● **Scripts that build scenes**
************
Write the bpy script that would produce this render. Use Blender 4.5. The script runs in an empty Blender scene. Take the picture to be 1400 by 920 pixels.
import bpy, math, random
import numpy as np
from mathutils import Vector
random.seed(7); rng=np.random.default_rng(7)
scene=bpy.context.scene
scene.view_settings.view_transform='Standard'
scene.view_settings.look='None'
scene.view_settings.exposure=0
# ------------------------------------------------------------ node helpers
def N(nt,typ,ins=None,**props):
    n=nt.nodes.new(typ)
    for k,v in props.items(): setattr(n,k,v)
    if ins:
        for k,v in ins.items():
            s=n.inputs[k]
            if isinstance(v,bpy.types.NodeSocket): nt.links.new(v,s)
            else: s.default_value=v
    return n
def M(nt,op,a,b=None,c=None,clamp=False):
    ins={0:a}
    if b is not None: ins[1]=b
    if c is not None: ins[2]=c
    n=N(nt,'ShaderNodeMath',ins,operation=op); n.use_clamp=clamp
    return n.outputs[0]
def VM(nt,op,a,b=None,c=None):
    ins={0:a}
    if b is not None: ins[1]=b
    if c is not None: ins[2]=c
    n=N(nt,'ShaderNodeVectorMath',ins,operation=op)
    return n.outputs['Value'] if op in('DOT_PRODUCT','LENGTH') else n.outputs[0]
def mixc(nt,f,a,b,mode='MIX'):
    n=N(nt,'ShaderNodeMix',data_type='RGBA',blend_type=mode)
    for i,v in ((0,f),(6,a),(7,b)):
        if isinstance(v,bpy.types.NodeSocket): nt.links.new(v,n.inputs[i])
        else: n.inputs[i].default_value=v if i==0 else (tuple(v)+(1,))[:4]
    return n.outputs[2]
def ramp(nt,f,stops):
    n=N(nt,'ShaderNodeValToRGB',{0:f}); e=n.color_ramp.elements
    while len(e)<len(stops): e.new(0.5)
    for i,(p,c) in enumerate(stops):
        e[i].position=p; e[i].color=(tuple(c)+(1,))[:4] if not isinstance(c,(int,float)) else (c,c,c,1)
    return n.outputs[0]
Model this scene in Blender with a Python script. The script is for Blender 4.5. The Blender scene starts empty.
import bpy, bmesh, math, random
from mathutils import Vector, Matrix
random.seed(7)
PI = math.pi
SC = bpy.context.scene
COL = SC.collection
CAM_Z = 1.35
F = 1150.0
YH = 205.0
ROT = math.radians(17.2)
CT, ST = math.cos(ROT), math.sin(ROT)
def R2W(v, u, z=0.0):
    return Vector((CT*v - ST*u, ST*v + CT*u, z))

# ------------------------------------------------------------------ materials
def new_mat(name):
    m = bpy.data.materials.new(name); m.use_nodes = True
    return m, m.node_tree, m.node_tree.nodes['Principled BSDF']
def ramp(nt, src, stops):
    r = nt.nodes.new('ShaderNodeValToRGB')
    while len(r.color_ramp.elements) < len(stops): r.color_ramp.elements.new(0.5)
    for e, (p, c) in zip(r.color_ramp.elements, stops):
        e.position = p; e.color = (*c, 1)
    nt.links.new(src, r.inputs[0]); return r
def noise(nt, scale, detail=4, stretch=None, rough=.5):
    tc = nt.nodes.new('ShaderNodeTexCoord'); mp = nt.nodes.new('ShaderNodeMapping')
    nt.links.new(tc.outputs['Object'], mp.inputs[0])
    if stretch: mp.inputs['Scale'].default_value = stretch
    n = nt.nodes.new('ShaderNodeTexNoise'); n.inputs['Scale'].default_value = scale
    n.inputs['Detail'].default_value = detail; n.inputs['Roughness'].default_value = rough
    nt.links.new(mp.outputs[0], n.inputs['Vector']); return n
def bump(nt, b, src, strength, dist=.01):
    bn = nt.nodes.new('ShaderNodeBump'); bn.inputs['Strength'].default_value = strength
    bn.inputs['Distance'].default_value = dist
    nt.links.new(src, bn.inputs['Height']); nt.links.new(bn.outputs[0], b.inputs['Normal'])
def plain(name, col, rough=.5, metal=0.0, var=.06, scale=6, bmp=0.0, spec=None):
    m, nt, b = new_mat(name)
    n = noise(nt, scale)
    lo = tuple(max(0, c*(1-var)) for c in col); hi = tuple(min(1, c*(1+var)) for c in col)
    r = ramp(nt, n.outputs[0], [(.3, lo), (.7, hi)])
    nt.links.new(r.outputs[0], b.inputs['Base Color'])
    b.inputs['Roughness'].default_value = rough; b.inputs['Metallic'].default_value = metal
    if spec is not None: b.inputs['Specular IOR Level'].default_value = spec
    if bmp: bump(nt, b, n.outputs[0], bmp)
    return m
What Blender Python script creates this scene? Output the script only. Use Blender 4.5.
************
● **WHAT THIS TASK INVOLVES**
Quote in full each line from the top of the records above through the line with "return Vector((CT*v - ST*u, ST*v"; stop after that line.

● **THE REPLY**
Write the bpy script that would produce this render. Use Blender 4.5. The script runs in an empty Blender scene. Take the picture to be 1400 by 920 pixels.
import bpy, math, random
import numpy as np
from mathutils import Vector
random.seed(7); rng=np.random.default_rng(7)
scene=bpy.context.scene
scene.view_settings.view_transform='Standard'
scene.view_settings.look='None'
scene.view_settings.exposure=0
# ------------------------------------------------------------ node helpers
def N(nt,typ,ins=None,**props):
    n=nt.nodes.new(typ)
    for k,v in props.items(): setattr(n,k,v)
    if ins:
        for k,v in ins.items():
            s=n.inputs[k]
            if isinstance(v,bpy.types.NodeSocket): nt.links.new(v,s)
            else: s.default_value=v
    return n
def M(nt,op,a,b=None,c=None,clamp=False):
    ins={0:a}
    if b is not None: ins[1]=b
    if c is not None: ins[2]=c
    n=N(nt,'ShaderNodeMath',ins,operation=op); n.use_clamp=clamp
    return n.outputs[0]
def VM(nt,op,a,b=None,c=None):
    ins={0:a}
    if b is not None: ins[1]=b
    if c is not None: ins[2]=c
    n=N(nt,'ShaderNodeVectorMath',ins,operation=op)
    return n.outputs['Value'] if op in('DOT_PRODUCT','LENGTH') else n.outputs[0]
def mixc(nt,f,a,b,mode='MIX'):
    n=N(nt,'ShaderNodeMix',data_type='RGBA',blend_type=mode)
    for i,v in ((0,f),(6,a),(7,b)):
        if isinstance(v,bpy.types.NodeSocket): nt.links.new(v,n.inputs[i])
        else: n.inputs[i].default_value=v if i==0 else (tuple(v)+(1,))[:4]
    return n.outputs[2]
def ramp(nt,f,stops):
    n=N(nt,'ShaderNodeValToRGB',{0:f}); e=n.color_ramp.elements
    while len(e)<len(stops): e.new(0.5)
    for i,(p,c) in enumerate(stops):
        e[i].position=p; e[i].color=(tuple(c)+(1,))[:4] if not isinstance(c,(int,float)) else (c,c,c,1)
    return n.outputs[0]
Model this scene in Blender with a Python script. The script is for Blender 4.5. The Blender scene starts empty.
import bpy, bmesh, math, random
from mathutils import Vector, Matrix
random.seed(7)
PI = math.pi
SC = bpy.context.scene
COL = SC.collection
CAM_Z = 1.35
F = 1150.0
YH = 205.0
ROT = math.radians(17.2)
CT, ST = math.cos(ROT), math.sin(ROT)
def R2W(v, u, z=0.0):
    return Vector((CT*v - ST*u, ST*v + CT*u, z))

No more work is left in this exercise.